THE ROMANCE OF BURIED TREASURE

 

by T. C. Bridges

 

 

The story of the ship frozen in the Antarctic, the “Starry Crown”, was not an original W. E. Johns idea.

                                                   

 

He got the idea from a book called “The Romance of Buried Treasure” by T. C. Bridges – published in 1931.

I know he owned the book as the above book is Johns very own copy.  It still has W. E. Johns own bookplate in it.

 

The very first chapter of the book is all about the “Starry Crown” which Bridges says is a true story – but it is in fact fictional.

It would appear that Johns thought it was true as on page 5 of BIGGLES BREAKS THE SILENCE we get this:-

 

“The story of the Starry Crown is one of the unsolved mysteries of the sea.  This adventure is based on facts, so far as they are known, though the re-discovery of the wreck and treasure, and the characters of Biggles, his friends and enemies, are purely fictitious”.

 

 

W. E. Johns also used the book for reference for his BIGGLES BOOK OF TREASURE HUNTING published in 1962

as he refers to it in the Bibliography on page 144 at the back of that book.

 

 

 

I suspect he also got the idea for a ship washed ashore and overgrown with foliage for BIGGLES FLIES WEST as well, as in Chapter 17 of ‘The Romance of Buried Treasure’ there is reference to a story about the Everglades of Florida.  “The commonest story is that of a Spanish galleon caught in a cyclone and swept inland on the crest of a tremendous tidal wave.  The tale told is that she was driven deep into the swamp and grounded there upside-down, and there she lay until creepers had covered her and trees grown through her rotting timbers”.

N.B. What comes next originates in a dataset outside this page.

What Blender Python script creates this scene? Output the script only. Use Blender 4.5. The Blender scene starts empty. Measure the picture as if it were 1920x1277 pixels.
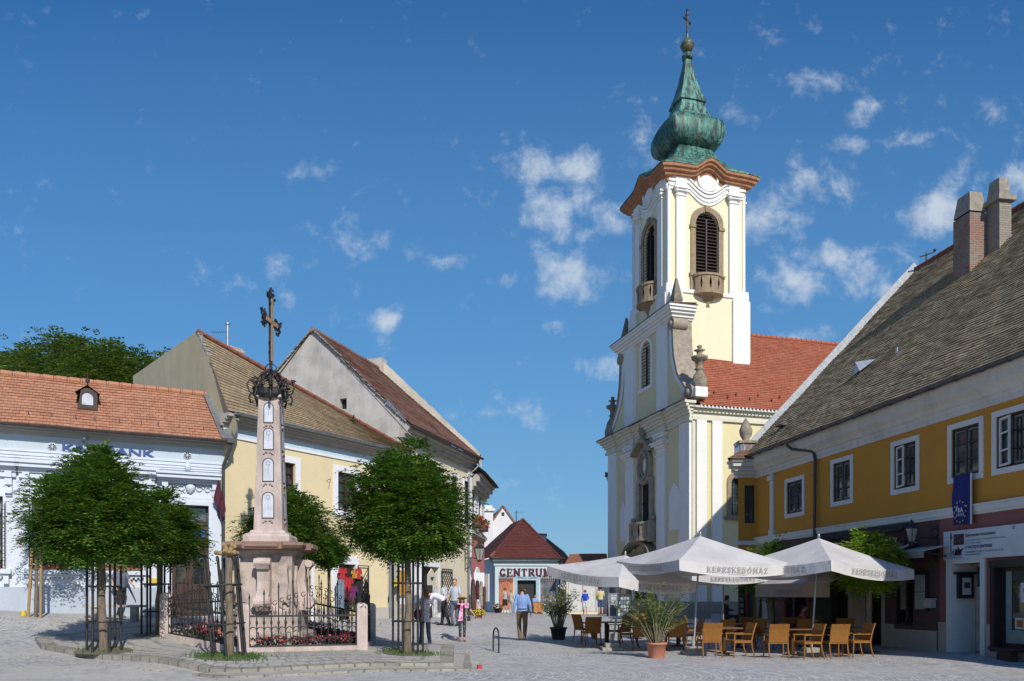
import bpy, bmesh, math, random
from mathutils import Vector, Matrix, noise
from mathutils.geometry import tessellate_polygon
R = math.radians
sc = bpy.context.scene
col = sc.collection
# ---------------------------------------------------------------- camera, world, sun
F, CX, HY, EYE = 1500.0, 960.0, 1118.0, 1.65          # focal length and horizon of the photograph (1920 px wide)
cam = bpy.data.cameras.new('camera'); camo = bpy.data.objects.new('camera', cam); col.objects.link(camo)
camo.location = (0, 0, EYE); camo.rotation_euler = (R(90), 0, 0)
cam.sensor_width = 36; cam.lens = 36*F/1920; cam.shift_y = (HY-638.5)/1920; cam.clip_end = 3000; cam.clip_start = .05
sc.camera = camo
SUN_EL, SX, SY = 35.4, .39, -.92
sun = bpy.data.lights.new('sun', 'SUN'); sun.energy = 4.4; sun.angle = R(.5); sun.color = (1, .955, .88)
suno = bpy.data.objects.new('sun', sun); col.objects.link(suno)
sd = Vector((SX, SY, math.tan(R(SUN_EL)))).normalized()
suno.rotation_euler = sd.to_track_quat('Z', 'Y').to_euler()
w = bpy.data.worlds.new('World'); sc.world = w; w.use_nodes = True
nt = w.node_tree; nt.nodes.clear(); N = nt.nodes; L = nt.links
out = N.new('ShaderNodeOutputWorld'); bg = N.new('ShaderNodeBackground'); bg.inputs[1].default_value = .096
sky = N.new('ShaderNodeTexSky'); sky.sky_type = 'NISHITA'; sky.sun_disc = False
sky.sun_elevation = R(SUN_EL); sky.sun_rotation = math.atan2(SX, SY)
sky.air_density = 1.0; sky.dust_density = .35; sky.ozone_density = 2.6; sky.altitude = 100
tc = N.new('ShaderNodeTexCoord')
def wm(op, a, b=None, c=None):
    n = N.new('ShaderNodeMath'); n.operation = op
    for i, x in enumerate((a, b, c)):
        if x is None: continue
        if isinstance(x, (int, float)): n.inputs[i].default_value = x
        else: L.new(x, n.inputs[i])
    return n.outputs[0]
sx = N.new('ShaderNodeSeparateXYZ'); L.new(tc.outputs['Generated'], sx.inputs[0])
yy = wm('MAXIMUM', sx.outputs[1], .02)
gx = wm('DIVIDE', sx.outputs[0], yy); gz = wm('DIVIDE', sx.outputs[2], yy)
cb = N.new('ShaderNodeCombineXYZ'); L.new(gx, cb.inputs[0]); L.new(gz, cb.inputs[1])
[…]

The tale says that she was found by two fishermen called Cato and Scipio Edwards.  They got inside the ship and discovered blackened bullion but Cato is bitten by a cotton-mouth mocassin water-viper.  Scipio takes his brother away for help, but Cato dies

When Scipio tries to return to find the wreck, he is unable to locate it. “So perhaps this particular treasure story is mere moonshine” writes Bridges.

 

W. E. Johns took the idea of an inland wreck, overgrown and unrecognisable, and turned it into a classic Biggles book – BIGGLES FLIES WEST.